Circle Shares Drop Despite Strong Earnings
Shares of Circle (CRCL) dropped nearly 10% on Wednesday. Investors seemed more focused on declining interest rates than on the company’s solid earnings and revenue growth, which benefitted from an increase in the market share of stablecoin issuances.
For the third quarter, Circle reported total revenue and reserve income of about $740 million, marking a 66% increase compared to the same period last year. This figure surpassed Wall Street’s expectations, which were set at $707.3 million.
As the second-largest stablecoin issuer, Circle posted adjusted earnings of $0.64 per share, significantly exceeding analysts’ predictions of $0.20.
The bulk of Circle’s revenue comes from interest on assets tied to its stablecoin USDC, primarily consisting of Treasury bills. The company acknowledged a drop in return on reserves, which fell by 96 basis points to 4.15%, a trend Wall Street anticipated after the Federal Reserve started reducing interest rates earlier this year.
On Wednesday, Circle’s CFO, Jeremy Fox Jean, addressed worries that the company’s primary revenue stream might weaken due to the expectation of lower interest rates in the coming year. He stated, “We are already in a cycle of rate cuts, and throughout that period we’ve seen steady growth,” during a conversation with Yahoo Finance.

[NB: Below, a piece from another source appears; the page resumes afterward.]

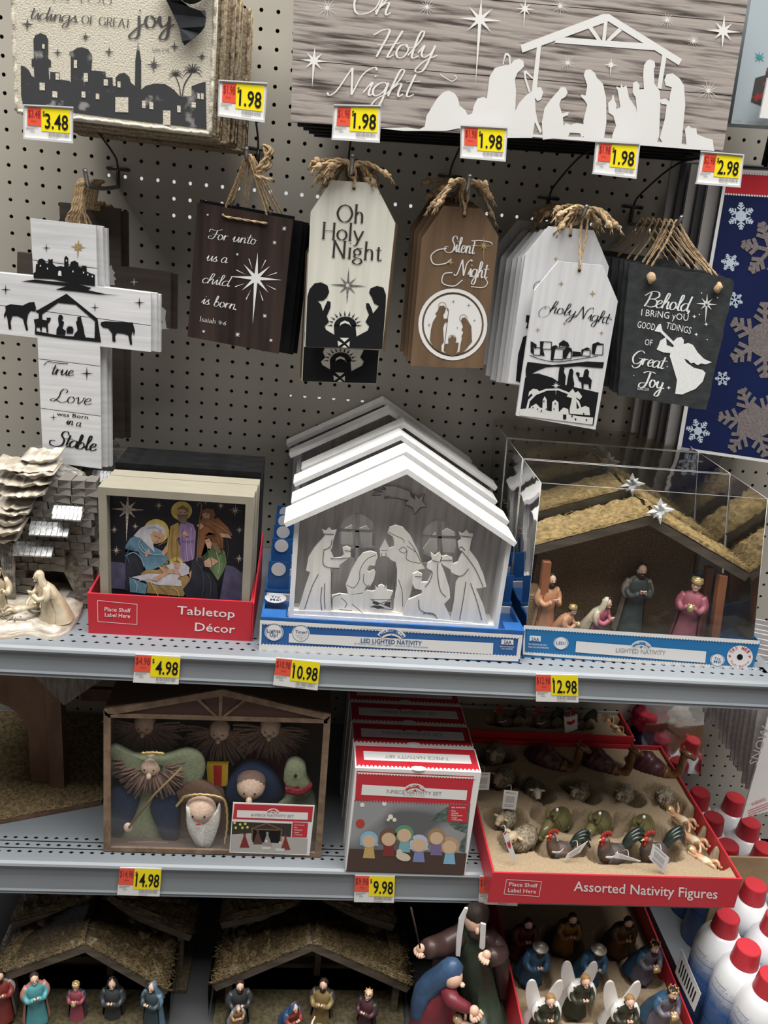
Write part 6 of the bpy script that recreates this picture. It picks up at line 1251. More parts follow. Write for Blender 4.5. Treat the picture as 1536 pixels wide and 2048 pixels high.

Circle’s market share for stablecoins improved from 28% last quarter to 29%, and the circulation of USDC increased by 108% year-over-year, according to the company.
Fox Jean added, “In many ways, we believe lower interest rates can be beneficial for our business in the short term. They often lead to increased economic activity, more risk-taking, and additional investments.”
The company is also looking to diversify its revenue stream through services like Circle Payments and the Arc blockchain platform, aimed at enhancing on-chain economic activity. More than 100 companies are currently testing the Arc platform.
Jeff Cantwell, an analyst at Seaport Research Partners, commented on Circle’s new partnerships with companies like Brex, Fireblocks, Hyperliquid, and Visa, which he believes will bolster future performance. He also mentioned that management hinted at the possibility of Arc introducing its own native coin, which he views as “ultimately bullish for CRCL.” Cantwell maintains a “buy” rating for the stock, setting a price target of $280.
Since its significant IPO in June, Circle’s stock has risen 180%, bolstered by new legislation earlier this year that supports stablecoin adoption. However, it’s worth noting that the stock is still about 60% lower than its peak reached last summer.